Yes, Alex Rodriguez, the best all-around player of this generation was a juicer, but Yankee captain Derek Jeter handled the media the right way. After A-Rod’s interview with Peter Gammons admitting his steroid use, Jeter told reporters that he wished not to repeat himself over and over again requesting to answer everyone at spring training. He was honest with the media and had a valid reason for not wishing to speak about the interview. And when he did speak, he defended his teammate publicly and considerately as not to allow the frenzy to expand anymore than it already has.

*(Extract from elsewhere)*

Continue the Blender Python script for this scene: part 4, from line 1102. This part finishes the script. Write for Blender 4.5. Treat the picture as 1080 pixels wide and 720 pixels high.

This is a huge reason why Jeter has been so successful in New York and why he is the captain. He knows how to give the media just enough of what they’re looking for, but at the same time protect his teammates. There is no reason that internal team information and feuds should be public knowledge. There are too many ways that people without complete knowledge of the situation can speculate and obsess over a situation further widening the gap amongst the players. Keep the team stuff inside and don’t give the media more to salivate over.

Judge Tosses Key Evidence Against Bonds

The judge presiding over Barry Bonds' perjury case involving his testimony in front of Congress ruled that three of Bonds' drug tests are not allowed to be used in the trial. The judge states that without the testimony from Greg Anderson, Bond's personal trainer and alleged steroid-supplier, the validity of the tests cannot be verified. Fine, whatever. So a couple tests may hinder the prosecution's case against Bonds, but that has no bearing on my opinion or the rest of the sports world.

Let's be real here, the legal case is heavily dependant on Anderson testifying against Bonds and flat-out proving that Bonds used steroids, and more specifically, that Anderson supplied and administered them. However, Anderson has refused to testify against Bonds and has spent 18 months in prison for contempt of court due to that withholding of information. Once again, this is a legal setback, but not a sports setback. If Bonds really is innocent and Anderson knows he’s innocent, why not testify on behalf of Bonds rather than refuse to testify against him? Being sent to jail for refusing to testify against Bonds would indicate that Anderson is believed to have information convicting Bonds; however, by simply not speaking rather than stating Bonds’ innocence it creates further belief that Anderson has that condemning knowledge. And since we are not in a courtroom where procedures create flaming hoops to jump through, we can form our opinion based on all of the evidence and not just the evidence “allowed”.

So I for one have made my verdict, along with countless others, that Bonds is guilty based on “circumstantial” evidence and non-action by Greg Anderson. If he had something with which to vindicate Bonds, he would not have spent the jail time and Bonds would never have been charged.